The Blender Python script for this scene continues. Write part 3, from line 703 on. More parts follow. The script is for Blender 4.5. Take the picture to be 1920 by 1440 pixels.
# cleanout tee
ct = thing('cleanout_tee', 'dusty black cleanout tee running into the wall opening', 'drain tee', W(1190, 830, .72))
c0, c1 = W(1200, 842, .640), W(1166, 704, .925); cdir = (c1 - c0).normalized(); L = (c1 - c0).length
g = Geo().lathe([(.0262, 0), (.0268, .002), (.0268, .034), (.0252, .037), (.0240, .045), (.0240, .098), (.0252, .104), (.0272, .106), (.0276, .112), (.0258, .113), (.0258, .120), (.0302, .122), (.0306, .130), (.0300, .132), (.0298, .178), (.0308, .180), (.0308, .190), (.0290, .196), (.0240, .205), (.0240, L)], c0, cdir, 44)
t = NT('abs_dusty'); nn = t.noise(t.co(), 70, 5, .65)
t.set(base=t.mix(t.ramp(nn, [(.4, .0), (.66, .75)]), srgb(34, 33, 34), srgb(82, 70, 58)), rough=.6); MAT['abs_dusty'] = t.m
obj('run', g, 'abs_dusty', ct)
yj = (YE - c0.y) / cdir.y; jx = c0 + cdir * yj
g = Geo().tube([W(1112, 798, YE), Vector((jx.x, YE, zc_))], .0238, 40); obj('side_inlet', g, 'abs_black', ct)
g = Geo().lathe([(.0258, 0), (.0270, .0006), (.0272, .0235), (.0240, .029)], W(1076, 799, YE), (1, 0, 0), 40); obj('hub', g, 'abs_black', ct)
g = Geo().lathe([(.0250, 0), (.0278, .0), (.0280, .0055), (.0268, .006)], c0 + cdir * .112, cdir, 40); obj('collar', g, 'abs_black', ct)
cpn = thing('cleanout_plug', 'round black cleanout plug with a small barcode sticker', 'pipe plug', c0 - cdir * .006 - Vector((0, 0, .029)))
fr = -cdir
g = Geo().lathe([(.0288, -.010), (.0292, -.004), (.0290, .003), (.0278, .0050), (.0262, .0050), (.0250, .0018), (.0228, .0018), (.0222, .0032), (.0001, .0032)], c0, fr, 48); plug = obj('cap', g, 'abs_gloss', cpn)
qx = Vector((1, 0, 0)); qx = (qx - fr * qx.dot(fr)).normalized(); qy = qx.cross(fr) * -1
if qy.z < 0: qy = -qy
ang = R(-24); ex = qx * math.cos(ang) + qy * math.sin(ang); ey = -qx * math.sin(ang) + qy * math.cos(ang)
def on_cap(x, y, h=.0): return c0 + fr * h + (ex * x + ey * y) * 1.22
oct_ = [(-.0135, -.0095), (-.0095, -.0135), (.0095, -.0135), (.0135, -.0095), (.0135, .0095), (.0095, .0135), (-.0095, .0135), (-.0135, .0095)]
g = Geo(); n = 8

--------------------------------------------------

- INSTRUCTIONS TO FOLLOW
Transcribe the data. Leave every line exactly as it is.

- THE REPLY
The Blender Python script for this scene continues. Write part 3, from line 703 on. More parts follow. The script is for Blender 4.5. Take the picture to be 1920 by 1440 pixels.
# cleanout tee
ct = thing('cleanout_tee', 'dusty black cleanout tee running into the wall opening', 'drain tee', W(1190, 830, .72))
c0, c1 = W(1200, 842, .640), W(1166, 704, .925); cdir = (c1 - c0).normalized(); L = (c1 - c0).length
g = Geo().lathe([(.0262, 0), (.0268, .002), (.0268, .034), (.0252, .037), (.0240, .045), (.0240, .098), (.0252, .104), (.0272, .106), (.0276, .112), (.0258, .113), (.0258, .120), (.0302, .122), (.0306, .130), (.0300, .132), (.0298, .178), (.0308, .180), (.0308, .190), (.0290, .196), (.0240, .205), (.0240, L)], c0, cdir, 44)
t = NT('abs_dusty'); nn = t.noise(t.co(), 70, 5, .65)
t.set(base=t.mix(t.ramp(nn, [(.4, .0), (.66, .75)]), srgb(34, 33, 34), srgb(82, 70, 58)), rough=.6); MAT['abs_dusty'] = t.m
obj('run', g, 'abs_dusty', ct)
yj = (YE - c0.y) / cdir.y; jx = c0 + cdir * yj
g = Geo().tube([W(1112, 798, YE), Vector((jx.x, YE, zc_))], .0238, 40); obj('side_inlet', g, 'abs_black', ct)
g = Geo().lathe([(.0258, 0), (.0270, .0006), (.0272, .0235), (.0240, .029)], W(1076, 799, YE), (1, 0, 0), 40); obj('hub', g, 'abs_black', ct)
g = Geo().lathe([(.0250, 0), (.0278, .0), (.0280, .0055), (.0268, .006)], c0 + cdir * .112, cdir, 40); obj('collar', g, 'abs_black', ct)
cpn = thing('cleanout_plug', 'round black cleanout plug with a small barcode sticker', 'pipe plug', c0 - cdir * .006 - Vector((0, 0, .029)))
fr = -cdir
g = Geo().lathe([(.0288, -.010), (.0292, -.004), (.0290, .003), (.0278, .0050), (.0262, .0050), (.0250, .0018), (.0228, .0018), (.0222, .0032), (.0001, .0032)], c0, fr, 48); plug = obj('cap', g, 'abs_gloss', cpn)
qx = Vector((1, 0, 0)); qx = (qx - fr * qx.dot(fr)).normalized(); qy = qx.cross(fr) * -1
if qy.z < 0: qy = -qy
ang = R(-24); ex = qx * math.cos(ang) + qy * math.sin(ang); ey = -qx * math.sin(ang) + qy * math.cos(ang)
def on_cap(x, y, h=.0): return c0 + fr * h + (ex * x + ey * y) * 1.22
oct_ = [(-.0135, -.0095), (-.0095, -.0135), (.0095, -.0135), (.0135, -.0095), (.0135, .0095), (.0095, .0135), (-.0095, .0135), (-.0135, .0095)]
g = Geo(); n = 8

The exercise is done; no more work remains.